I remember the night she wanted to get together with her friends before she left on her trip to Colorado. She invited a ton of people. She came and picked me up to head to the bar. And no one else ever showed up. But it was some of the best conversation we ever had. And I apologized for being so stupid over something that meant nothing and not treating her the way she deserved. And she forgave me. August 6, 2006 she got into a car accident and died while on her trip in Colorado. My world was shattered. I don't think I've ever cried so hard for so long over anything. Someone so young, good, warm hearted, out going, and with such a zest for life. That's when I learned something else: Life is too short to stress the things that won't really matter later.
I've lived with friends, family and even enemies. I've been engaged and single and in over my head. I've had no job, a bad job, a good job, an easy job and learned from every single one I've had or not gotten. Sometimes it was instant knowledge, and others had to be beaten in to that thick head of mine. But I always try not to have regrets. And even with recent loss of my other grandfather, a man who helped raise me for 10+ years, I try not to dwell on the woulda-coulda-shoulda of it all. If anything, I think it has just made me appreciate being alive even more. Even in times of impatience, anger, frustration and insanity, after that's all done with, being happy and enjoying be alive and loved is well worth any of the headaches. To be able to wander outside and inhale the (mostly) fresh air, look at the beauty of natures creations, and even some of the man made wonders around me feels like a blessing and a gift.
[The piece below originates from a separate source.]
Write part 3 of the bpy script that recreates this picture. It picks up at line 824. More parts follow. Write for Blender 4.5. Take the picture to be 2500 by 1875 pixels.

I've never been a religious person. Faith isn't something I could say I have in my life in regards to anything. Faith in people is only a recipe for disaster, but it's just the nature of the beast. If you had told me even a year ago that I would be in church *voluntarily* 3 days a week, I would have laughed at you, called you crazy and walked away. But I've been coming here for a few months now, and I feel like a little part of me I didn't know what to with is jumping around inside of me begging for more. Like there's an answer to something that I couldn't figure out in my life that I can find right here. I've felt like I'm just going through the motions of life and it's just not good enough. I need to know more and I need to figure out if this what I'm missing. I felt lost and I'm hoping this will be the way. Only time will tell, but either way I'm happy. I can find many things to feel joyful about and not many people can say that. If through everything I've learned, good and bad, I *know* that i am loved and that forgiveness is a powerful and necessary thing. I just hope I can keep an open mind and heart to be ready for whatever comes my way in the days ahead.